## The request
Gather all lines from the material that contain the word "Write".

## start The data

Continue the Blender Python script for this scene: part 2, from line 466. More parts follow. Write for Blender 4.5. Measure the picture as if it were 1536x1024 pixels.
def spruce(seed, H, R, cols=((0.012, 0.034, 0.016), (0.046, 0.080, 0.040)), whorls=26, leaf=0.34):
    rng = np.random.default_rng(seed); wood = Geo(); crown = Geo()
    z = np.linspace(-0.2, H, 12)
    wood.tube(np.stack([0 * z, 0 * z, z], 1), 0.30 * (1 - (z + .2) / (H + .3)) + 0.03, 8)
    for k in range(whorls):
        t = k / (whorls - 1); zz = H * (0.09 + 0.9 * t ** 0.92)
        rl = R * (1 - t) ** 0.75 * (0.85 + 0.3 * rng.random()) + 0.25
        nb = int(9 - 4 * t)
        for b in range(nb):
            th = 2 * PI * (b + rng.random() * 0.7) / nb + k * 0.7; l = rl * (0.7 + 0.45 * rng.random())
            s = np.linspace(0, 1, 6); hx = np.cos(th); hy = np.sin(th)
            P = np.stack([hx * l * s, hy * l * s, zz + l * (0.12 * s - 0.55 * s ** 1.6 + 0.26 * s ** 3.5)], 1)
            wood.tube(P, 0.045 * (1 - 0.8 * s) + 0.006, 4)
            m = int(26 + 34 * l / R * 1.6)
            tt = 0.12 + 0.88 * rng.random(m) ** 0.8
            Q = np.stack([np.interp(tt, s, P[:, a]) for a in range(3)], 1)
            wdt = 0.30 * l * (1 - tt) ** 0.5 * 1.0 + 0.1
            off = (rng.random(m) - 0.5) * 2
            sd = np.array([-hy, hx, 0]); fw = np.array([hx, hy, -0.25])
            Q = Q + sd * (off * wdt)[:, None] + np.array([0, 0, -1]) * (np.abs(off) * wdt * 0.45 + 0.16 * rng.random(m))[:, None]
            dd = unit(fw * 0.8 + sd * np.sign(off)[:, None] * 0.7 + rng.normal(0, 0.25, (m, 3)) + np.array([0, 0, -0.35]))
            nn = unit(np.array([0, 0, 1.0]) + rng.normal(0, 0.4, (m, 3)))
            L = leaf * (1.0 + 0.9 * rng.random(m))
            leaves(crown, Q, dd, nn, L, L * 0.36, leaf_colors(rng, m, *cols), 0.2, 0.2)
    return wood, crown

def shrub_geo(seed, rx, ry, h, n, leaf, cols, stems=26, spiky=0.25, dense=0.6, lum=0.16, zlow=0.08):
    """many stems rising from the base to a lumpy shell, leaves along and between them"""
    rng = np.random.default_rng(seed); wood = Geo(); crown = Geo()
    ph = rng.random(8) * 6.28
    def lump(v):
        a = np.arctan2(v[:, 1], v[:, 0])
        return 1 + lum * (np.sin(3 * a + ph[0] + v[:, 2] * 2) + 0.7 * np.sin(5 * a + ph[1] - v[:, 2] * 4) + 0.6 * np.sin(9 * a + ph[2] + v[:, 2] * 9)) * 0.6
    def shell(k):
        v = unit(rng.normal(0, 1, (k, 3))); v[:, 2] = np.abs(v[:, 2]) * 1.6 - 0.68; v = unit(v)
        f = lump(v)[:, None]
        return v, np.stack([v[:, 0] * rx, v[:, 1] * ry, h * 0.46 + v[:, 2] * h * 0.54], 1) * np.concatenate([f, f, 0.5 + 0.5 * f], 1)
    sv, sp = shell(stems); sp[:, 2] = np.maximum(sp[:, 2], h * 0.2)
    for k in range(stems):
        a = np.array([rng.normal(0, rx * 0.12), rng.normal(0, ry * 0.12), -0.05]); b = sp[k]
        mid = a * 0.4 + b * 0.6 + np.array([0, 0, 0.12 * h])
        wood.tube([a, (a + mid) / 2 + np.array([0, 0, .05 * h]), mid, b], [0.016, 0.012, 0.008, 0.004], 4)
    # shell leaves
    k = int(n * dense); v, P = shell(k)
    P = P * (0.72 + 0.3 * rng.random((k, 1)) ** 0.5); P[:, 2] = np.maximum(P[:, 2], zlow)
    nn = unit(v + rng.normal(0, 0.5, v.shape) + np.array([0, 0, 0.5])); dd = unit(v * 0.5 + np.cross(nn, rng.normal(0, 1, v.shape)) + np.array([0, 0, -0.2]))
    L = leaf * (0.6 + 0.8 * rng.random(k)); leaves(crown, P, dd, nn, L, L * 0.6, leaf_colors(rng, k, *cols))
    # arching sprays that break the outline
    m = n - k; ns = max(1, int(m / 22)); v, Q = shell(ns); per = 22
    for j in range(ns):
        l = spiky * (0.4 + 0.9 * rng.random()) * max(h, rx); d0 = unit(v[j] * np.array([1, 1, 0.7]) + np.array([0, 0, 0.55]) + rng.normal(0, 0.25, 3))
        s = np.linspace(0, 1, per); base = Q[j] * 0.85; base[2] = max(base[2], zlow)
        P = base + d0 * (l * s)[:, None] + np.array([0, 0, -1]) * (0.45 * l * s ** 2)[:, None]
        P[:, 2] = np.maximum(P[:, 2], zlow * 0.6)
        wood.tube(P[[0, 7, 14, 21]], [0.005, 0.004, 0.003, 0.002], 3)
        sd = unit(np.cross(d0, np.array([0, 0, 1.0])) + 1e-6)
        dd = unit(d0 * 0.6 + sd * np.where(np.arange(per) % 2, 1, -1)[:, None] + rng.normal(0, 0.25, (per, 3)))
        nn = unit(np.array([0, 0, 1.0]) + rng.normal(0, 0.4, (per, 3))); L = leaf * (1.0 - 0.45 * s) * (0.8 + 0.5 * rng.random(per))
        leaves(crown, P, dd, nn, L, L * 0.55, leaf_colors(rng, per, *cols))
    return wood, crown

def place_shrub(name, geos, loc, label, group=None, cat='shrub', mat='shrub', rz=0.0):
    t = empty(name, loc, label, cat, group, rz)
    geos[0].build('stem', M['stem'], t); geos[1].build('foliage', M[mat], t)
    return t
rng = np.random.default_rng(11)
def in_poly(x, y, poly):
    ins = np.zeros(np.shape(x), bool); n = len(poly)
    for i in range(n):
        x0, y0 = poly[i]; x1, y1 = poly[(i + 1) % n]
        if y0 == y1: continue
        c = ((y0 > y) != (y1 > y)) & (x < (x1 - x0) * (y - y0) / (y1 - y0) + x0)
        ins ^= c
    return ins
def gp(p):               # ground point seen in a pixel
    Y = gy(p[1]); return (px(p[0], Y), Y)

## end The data
## start The data

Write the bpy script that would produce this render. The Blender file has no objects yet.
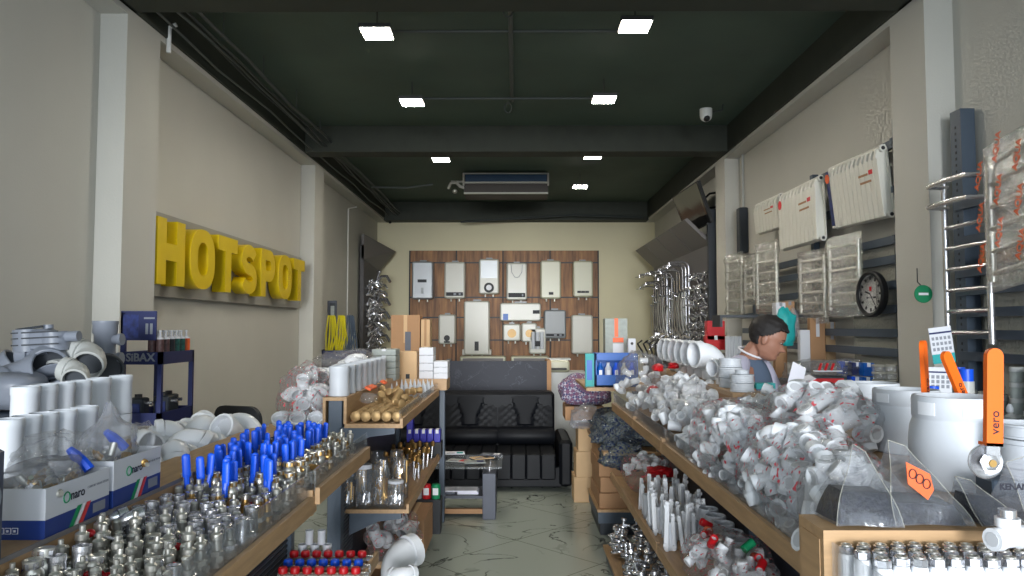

## end The data

## Final answer
Continue the Blender Python script for this scene: part 2, from line 466. More parts follow. Write for Blender 4.5. Measure the picture as if it were 1536x1024 pixels.
Write the bpy script that would produce this render. The Blender file has no objects yet.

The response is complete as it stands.